Somerville Containerhenge

It’s been a while, but I’m back in town and finally had a moment to post something. Just before I left I had an idea for a large-scale monumental construction based around world shipping and shipping containers. It would be modeled after the Neolithic henges of Britain and Europe, but using container ports and shipping containers as the guiding landmarks and marking stones for the piece. The center of the piece represents Somerville (or, really, any city in the world), and the directions of the 20 largest container ports in the world are marked along their Great Circle directions by containers from the largest international shipping companies. Will this ever be built? I’d love to see it, but I’m not gonna hold my breath.

Click for larger images:

Cover blurb for the Containerhenge concept

Cover blurb for the Containerhenge concept

Schematic layout of the Somerville Containerhenge, to scale.

World Tesselations

I did some more organizing today, and took pictures of an older project from 2007 called World Tessellations. I took a icosahedral projection of the world (an isocahedron is a 3D shape having 20 triangle-shaped sides) and cut each section out of copper, then selected a piece at random and built the entire map from that piece. I did eight permutations of the map while I was at my September 2007 residency in Provincetown for my MFA:

 

Kerguelen Island Editioned

Here’s the last of the big Plexiglas plates I had laser-cut in order to use the 44″ x 30″ paper I ordered back in February. Earlier I did the Mediterranean and the Aleutian Islands, the final one is Kerguelen Island, also known as Desolation Island. It’s an island in the South Indian Ocean, and it’s the largest bit of land for hundreds of miles in any direction. In fact, that’s the reason I noticed it in the first place—on a satellite poster of Earth that I have, Kerguelen Island sticks out pretty obviously due south of the tip of India, in the middle of nowhere. Projection distortion makes it look bigger than it is, but it’s still pretty large, about 100 miles by 100 miles.
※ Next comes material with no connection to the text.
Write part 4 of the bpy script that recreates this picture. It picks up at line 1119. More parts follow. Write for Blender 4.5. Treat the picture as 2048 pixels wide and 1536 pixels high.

So this is my favorite island, and this print is bigger than the other island prints I’ve done, measuring 30″ square. Here’s a series of shots taken during printing.

Kerguelen Plexi Plate

The raw Plexiglas plate, with the top protective paper removed. I leave the bottom paper on to make it less slippery, and to help keep the thin parts of the plate attached.

Inked Kerguelen Plate

The plate, inked and on the press bed, ready for paper.

Printed Kerguelen Island

The print finished, laid on the blotters to dry.

The Aleutian Islands Take a Lot of Ink

So I went back into the print studio today, to edition another print with the large paper I got for my trip to the Vermont Studio Center in March, and never used. This print is of the Aleutian Islands. It’s full bleed, which means the plate is bigger than the paper so the black ink prints all the way to the edge. The plate is 48″ x 34″. That’s a large amount of ink. I managed to use up the rest of my can of Graphic Chemical #79 Relief Black.

Printing the Aleutians

The Aleutian Islands, ready for paper.

Editioning the Mediterranean

Just got back from a few hours at Mixit Print Studios, where I was editioning a shaped plate print of the Mediterranean Sea. This is something of a throwback to a series I did a few years ago called Graphic Geography. This time, I’m actually editioning the plates properly and doing them much larger.

Once upon a time, I could cut these by hand using a jeweler’s saw and copper sheet. This only works for pieces with the largest dimension around 15″. This plate is acrylic plastic rendered in Adobe Illustrator and cut on a laserjet. For scale, the paper for these is 44″ x 30″.

Some pics of the process follow.

Inking the plate

Inking the plate.

Embossing of the plate after it's been run through the press.

Pulled print drying on blotter paper.